« C’est un grand classique
que j’étais allé voir à la Comédie Française, me dit-il. Remarquablement bien
joué, je ne sais plus par qui : « On ne badine pas avec
l’amour », « badine » pour les initiés.
Ah Musset ! Ses amours
passionnées et tourmentées avec George Sand.
Ah le romantisme ! Ah les
sentiments amoureux à leur paroxysme ! Ah leur inévitable escorte :
le désir, la séduction, la jalousie, le mensonge, l’orgueil, le déchirement,…la
mort.
Ah Musset, comme tu incarnas les
rêves et les impulsions de la jeunesse, le mal du siècle,… !
Mais l’année où tu écrivis la
merveilleuse pièce « Les caprices de Marianne », tu te lâchas en
épanchant un cœur envahi par la débauche. Tu fis mourir l’amour au contact du
vice. Tu plongeas ta plume dans le dérèglement des sens pour rédiger ce petit
chef-d’œuvre de prose érotique, ou plutôt, salace et pornographique, qu’est
l’histoire de la comtesse Gamiani.
Oh Musset !»
En voici un extrait :
« La supérieure, que
j’appellerai maintenant Sainte, était la fille d’un capitaine de vaisseau. Sa
mère, femme d’esprit et de raison, l’avait élevée dans tous les principes de la
sainte religion, ce qui n’empêcha pas que le tempérament de la jeune Sainte ne
se développât de très bonne heure. Dès l’âge de douze ans, elle ressentait des
désirs insupportables, qu’elle cherchait à satisfaire par tout ce qu’un
imagination ignorante peut inventer de plus bizarre. La malheureuse se
travaillait chaque nuit : ses doigts insuffisants gaspillaient en pure
perte sa jeunesse et sa santé. Un jour, elle aperçut deux chiens qui
s’accouplaient. Sa curiosité lubrique observa si bien le mécanisme et l’action
de chaque sexe, qu’elle comprit mieux désormais ce qui lui manquait. Sa science
acheva son supplice. Vivant dans une maison solitaire, entourée de vieilles
servantes, sans jamais voir un homme,pouvait-elle espérer de rencontrer cette
flèche animée, si rouge, si rapide, qui l’avait si fort émerveillée et qu’elle
supposait devoir exister pareillement pour la femme ? A force de se
tourmenter l’esprit, ma nymphomane se remémora que le singe est, de tous les
animaux, celui qui ressemble le plus à l’homme. Son père avait précisément un
superbe orang-outang. Elle courut le voir, l’étudier, et comme elle restait
longtemps à l’examiner, l’animal, échauffé sans doute par la présence d’une
jeune fille, se développa tout à coup de la manière la plus brillante. Sainte
se mit à bondir de joie. Elle trouvait enfin ce qu’elle cherchait tous les jours,
ce qu’elle rêvait chaque nuit. Son idéal lui apparaissait réel et palpable.

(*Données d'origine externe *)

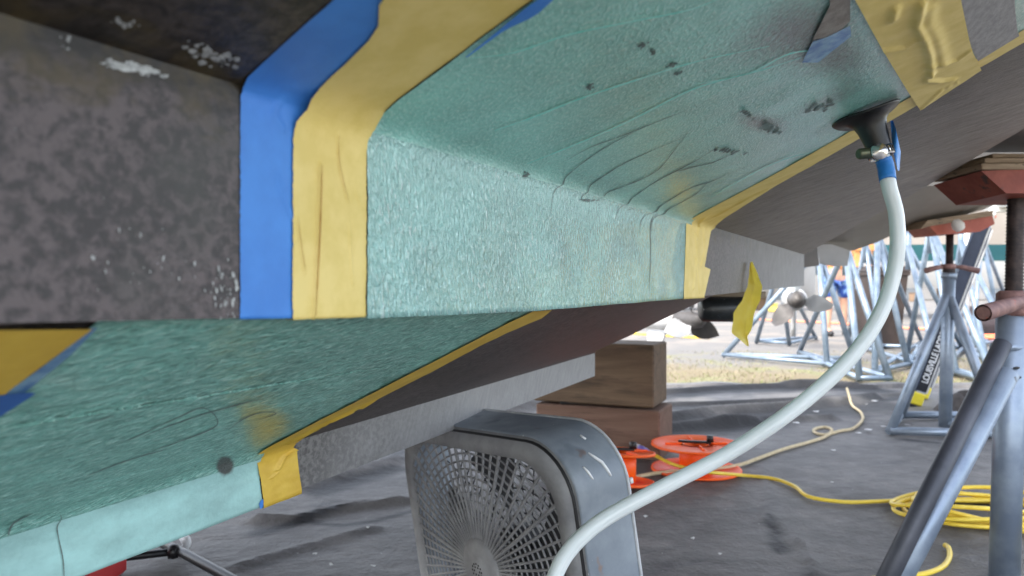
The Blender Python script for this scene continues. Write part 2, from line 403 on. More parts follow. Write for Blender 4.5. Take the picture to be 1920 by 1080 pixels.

Pour comble d’enchantement, l’indicible joyau s’élançait plus ferme, plus
ardent, plus menaçant qu’elle ne l’eût jamais ambitionné. Ses yeux le
dévoraient. Le singe s’approcha, se pendit aux barreaux et s’agita si bien que
la pauvre Sainte en perdit la tête. Poussée par sa folie, elle force un des
barreaux de la cage et pratique un espace facile que la lubrique bête met de
suite à profit. Huit pouces francs, bien prononcés, saillaient à ravir. Tant de
richesse épouvanta d’abord notre pucelle. Toutefois, le diable la pressant,
elle osa voir de plus près ; sa main toucha, caressa. Le singe tressaillit
à tout rompre ; sa grimace était horrible. Sainte, effrayée, crut voir
Satan devant elle. La peur la retint. Elle allait se retirer lorsqu’un dernier
regard sur la flamboyant amorce réveille tous se désirs. Elle s’enhardit
aussitôt, relève ses jupes d’un air décidé et marche bravement à reculons, le
dos penché vers la pointe redoutable. La lutte s’engage, les coups se portent,
la bête devient l’égale de l’homme. Sainte est embestialisée, dévirginisée,
ensinginée ! Sa joie, ses transports éclatent en une gamme de
« Oh ! » et de « Ah ! », mais sur un ton si élevé
que la mère l’entend, accourt, et vous surprend sa fille bien nettement
enchevillée, se tortillant, se débattant et déjectant son âme ! »
Gamiani ou deux
nuits d’excès ─ Alfred de Musset ─ 1833
NB Peut-être aurait-il fallu une illustration, mais je n'en ai pas.